I'm back. And after a long time, I need to state what I've been recently feeling towards somebody.
The first time I met him was at the first Env Sci 1 class meeting. I didn't notice him yet when I was in the classroom because I felt really bad that my classroom has to be in the secluded Villadolid Hall. Anyway, inside the classroom, I didn't know anyone yet and I just sleepily and silently sat at the seat near the aisle of the classroom. The class continued, and I kinda enjoyed it. My parents were waiting for it to end, inside the car which has the same color with my blouse that day.
I hurriedly ran towards them for I did not want to stall time. I planned to pay for the ID fee at the cashier and tried to find out if I could have my picture taken that very day. Before I stepped inside our car, I talked to my mom. He was just behind me, and I can see him and his motorcycle. I ignored him at first but I had a short glance, and I hopped in the car. I then decided to look at him from the inside. With his helmet now on, I could only see his eyes that seemed to look my way too. I felt some instant attraction as I look at this guy with the red motorcycle. And we left.
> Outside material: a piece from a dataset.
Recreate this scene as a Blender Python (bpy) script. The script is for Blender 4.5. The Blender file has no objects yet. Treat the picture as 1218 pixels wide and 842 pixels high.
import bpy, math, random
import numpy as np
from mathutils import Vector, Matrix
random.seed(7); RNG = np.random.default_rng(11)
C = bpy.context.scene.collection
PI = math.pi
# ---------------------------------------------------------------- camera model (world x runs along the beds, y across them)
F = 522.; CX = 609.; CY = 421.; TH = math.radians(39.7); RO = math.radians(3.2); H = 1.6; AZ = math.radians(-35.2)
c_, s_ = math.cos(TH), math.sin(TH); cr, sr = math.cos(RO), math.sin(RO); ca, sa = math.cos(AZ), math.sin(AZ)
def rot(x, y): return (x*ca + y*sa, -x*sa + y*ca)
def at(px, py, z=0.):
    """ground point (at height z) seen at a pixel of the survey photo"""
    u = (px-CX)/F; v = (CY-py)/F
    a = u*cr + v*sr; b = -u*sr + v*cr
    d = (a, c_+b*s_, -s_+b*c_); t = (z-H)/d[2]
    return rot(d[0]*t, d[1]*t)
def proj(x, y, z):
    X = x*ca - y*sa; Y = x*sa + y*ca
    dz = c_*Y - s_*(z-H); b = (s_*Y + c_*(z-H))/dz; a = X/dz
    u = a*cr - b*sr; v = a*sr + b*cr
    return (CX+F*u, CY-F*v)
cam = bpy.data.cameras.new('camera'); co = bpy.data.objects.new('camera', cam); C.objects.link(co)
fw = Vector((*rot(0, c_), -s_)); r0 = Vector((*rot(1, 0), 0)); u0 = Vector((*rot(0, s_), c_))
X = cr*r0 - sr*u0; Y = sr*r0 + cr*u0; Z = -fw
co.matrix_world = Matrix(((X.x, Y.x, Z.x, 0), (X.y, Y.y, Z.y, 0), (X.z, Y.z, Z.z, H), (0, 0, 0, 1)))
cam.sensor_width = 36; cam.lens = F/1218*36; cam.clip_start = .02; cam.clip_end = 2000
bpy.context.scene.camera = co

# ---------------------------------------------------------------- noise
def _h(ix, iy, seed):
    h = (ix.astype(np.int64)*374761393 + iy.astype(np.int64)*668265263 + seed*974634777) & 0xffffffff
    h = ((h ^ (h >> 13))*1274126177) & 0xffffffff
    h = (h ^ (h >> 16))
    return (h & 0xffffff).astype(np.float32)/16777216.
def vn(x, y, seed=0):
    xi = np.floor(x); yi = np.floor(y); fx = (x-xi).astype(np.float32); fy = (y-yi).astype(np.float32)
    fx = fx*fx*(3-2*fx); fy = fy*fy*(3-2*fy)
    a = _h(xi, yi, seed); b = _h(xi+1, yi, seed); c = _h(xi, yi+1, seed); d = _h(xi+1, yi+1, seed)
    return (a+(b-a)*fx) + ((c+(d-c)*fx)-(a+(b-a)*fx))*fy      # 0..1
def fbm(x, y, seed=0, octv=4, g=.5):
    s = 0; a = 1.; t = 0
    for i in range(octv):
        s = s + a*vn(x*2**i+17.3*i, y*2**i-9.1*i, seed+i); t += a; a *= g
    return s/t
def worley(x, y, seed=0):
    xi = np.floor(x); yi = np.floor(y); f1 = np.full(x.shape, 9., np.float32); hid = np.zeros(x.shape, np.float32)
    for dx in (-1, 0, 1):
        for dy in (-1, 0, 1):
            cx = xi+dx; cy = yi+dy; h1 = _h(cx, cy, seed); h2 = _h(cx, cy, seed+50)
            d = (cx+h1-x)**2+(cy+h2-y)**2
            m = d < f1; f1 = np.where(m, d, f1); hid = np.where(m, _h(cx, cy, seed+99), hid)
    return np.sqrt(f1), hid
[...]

The next meetings, I found myself slightly interested in him. I knew where he frequently sits. I could tell where he is, and I looked for him first thing in the morning when I arrived at class. Slowly, something made me look his way every time. The way he looks, dresses, and his slight smile or laugh whenever our professor tells his jokes. I knew that I sorta developed a crush on him.
I had never said anything to him so far, none at all. I could only gaze at him from my seat, and when our glances meet, I avoid it immediately. Sometimes, I walk with him towards the door, and we have nothing to say. At a certain time, we were standing in front of the desk side by side as we ask for yellow pad from sir. Of course we barely knew each other. I just knew his name from the attendance sheet. I wonder if he bothered to know my name.
And then, a nickname was formed. I call him now "Motorsiklo Guy". As usual, it is my common attitude to be the silent one. I did tell a few people about this, I mean, A FEW... and it's harder again since here I go with the staring game again. Useless, right? But what can I do? I could only look at him... I know this won't get me any further.